Охота была наиболее успешной, если ее проводили большими группами, окружая будущую жертву. Но тогда возникала опасность, что охота будет слишком успешна, так что начнет падать численность животных. Чем совершеннее технология, тем ниже устойчивость – это давняя проблема. Безусловно, люди очень рано поняли на опыте, что пищевой базис охотников не выдерживает высокой концентрации населения. Многие исследователи допускают, что охотники и собиратели каменного века в какой-либо форме практиковали ограничение своей численности.

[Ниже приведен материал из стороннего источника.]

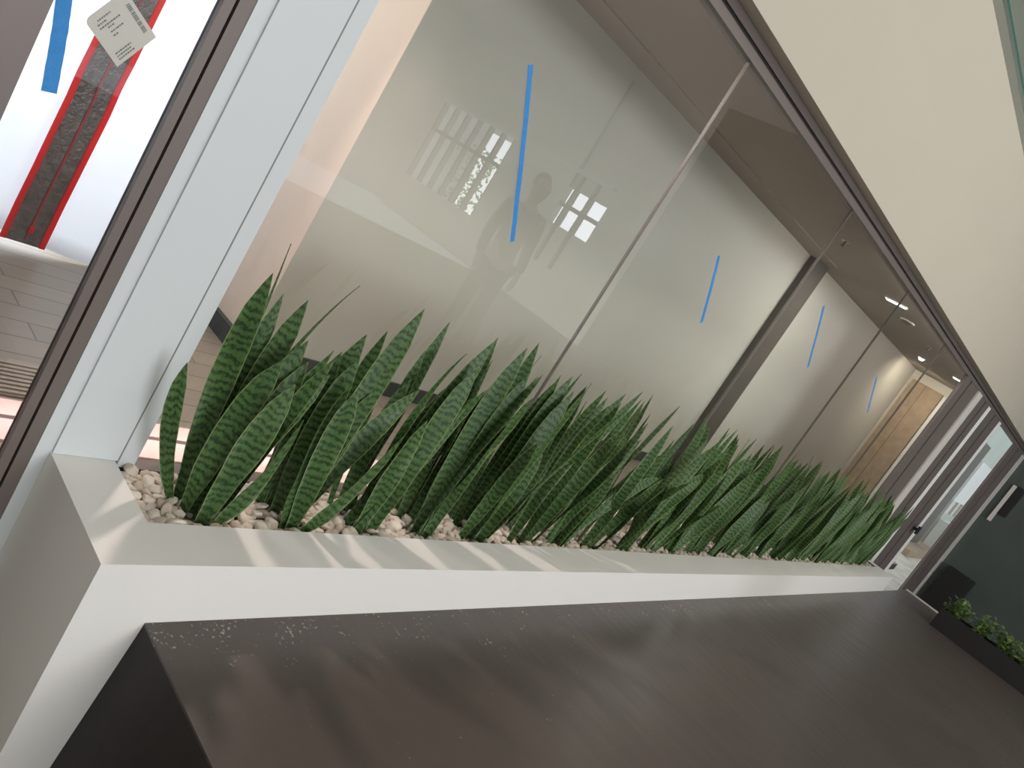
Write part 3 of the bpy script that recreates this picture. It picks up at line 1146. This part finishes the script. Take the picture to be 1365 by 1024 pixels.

Для истории окружающей среды интересен в первую очередь вопрос о том, до какой степени у популяций охотников было развито чувство устойчивости, то есть заботились ли они о том, чтобы не подорвать собственный пищевой базис и не помешать размножению диких животных. По этому вопросу до сих пор нет устоявшегося мнения. Апологетам охотничьего образа жизни возражают, что во многих регионах мира история человека-охотника началась с экологического фиаско – истребления многих видов крупных животных. Такие виды следовали в своей стратегии размножения скорее К-, чем r-типу, то есть не могли плодиться как кролики. Наиболее известна теория 1973 года о плейстоценовом перепромысле (Pleistocene overkill). Ее автор, Пол С. Мартин, считает, что в конце первого оледенения люди, заселив Северную Америку, в течение около 600 лет истребили всех обитавших там крупных млекопитающих. Ученые обнаружили, что и в других регионах первое появление человека совпадало по времени с исчезновением или сильным сокращением численности крупных зверей. Это касается в первую очередь Австралии и островов, куда человек добрался сравнительно поздно, а в последнюю – Африки и Евразии, где сформировался человек и где у животных очень рано мог развиться инстинкт, помогавший им спасаться от столь опасного соседа (см. примеч. 27).